Die Würth-Studie zeichnet sich methodisch dadurch aus, dass nicht einfach ein Durchschnitt gebildet wurde, sondern die Top 10 Prozent der Branchenleader als Benchmark in jedem Aspekt ausgewiesen werden. Dadurch kann man die aktuelle Erfolgsrelevanz verschiedener Methoden und Tools kritischer beurteilen.

Gerade die Top 10-Unternehmen zeigen, dass sie nicht jedem Online-Trend folgen oder jede Plattform nutzen, sondern besonders durch den Fokus auf direkte Kundenansprache – auch offline – glänzen. Nicht online ist für sie das Maß der Dinge, sondern der Kundennutzen.

Und der Nachwuchs? Wer sich heute für einen handwerklichen Beruf entscheidet, möchte kein E-Commerce-Kaufmann werden, sondern tischlern, auf dem Bau arbeiten, Heizungen montieren, als Schlosser, im Elektrohandwerk oder KFZ-Betrieb Kunden zufrieden stellen. Und dennoch sehen diese Fachkräfte Online-Kompetenz als relevant an – für sich selbst noch mit Einschränkungen, für den Ausbildungsbetrieb aber ohne jeden Zweifel.

Was aber, wenn Amazon – wie in Amerika – demnächst auch hierzulande Handwerksleistungen vermittelt? Wenn Produkt und Service entkoppelt werden? Wenn „White Vans“ die lokale Relevanz angesichts einer eher online verwurzelten Generation aufbrechen? Wenn neue Pricing-Modelle dem Handwerk Transparenz aufzwingen? Wenn die Kunden den möglichen Zeitpunkt der Leistungserbringung oder ein Rating durch andere Nutzer als Auswahlkriterium schon für die Anfrage heranziehen?

So wie heute schon ein kleiner Teil von Einzelhandelskaufleuten im Handwerk ausgebildet werden, ergibt sich auch dort ein wachsendes Potential und ein parallel ansteigender Bedarf an E-Commerce-Ausbildungsplätzen. Dass abgeschottete Vertriebsmodelle auch höchstrichterlich aufgebrochen werden, hat etwa die HSK-Branche durch reuter.de lernen müssen. Ohne für E-Commerce qualifizierte Fachleute läuft jeder Handwerksbetrieb Gefahr, Marge aufgrund höherer Transparenz, überkommener Prozesse und damit mangelnder Relevanz zu verlieren.

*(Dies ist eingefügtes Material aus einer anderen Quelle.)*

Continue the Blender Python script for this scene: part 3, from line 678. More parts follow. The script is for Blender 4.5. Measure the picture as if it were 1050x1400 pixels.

Skilled crafts and trades seem to not have been as deeply challenged by digital transformation as retail. Young craftsmen, however, perceive too slow an adoption of online techniques in professional education. Thorough research, commissioned by leading supplier Adolf Würth GmbH, helps to understand the skills necessary to master future digital challenges, thus establishing the E-Commerce Agenda of Craftsmanship.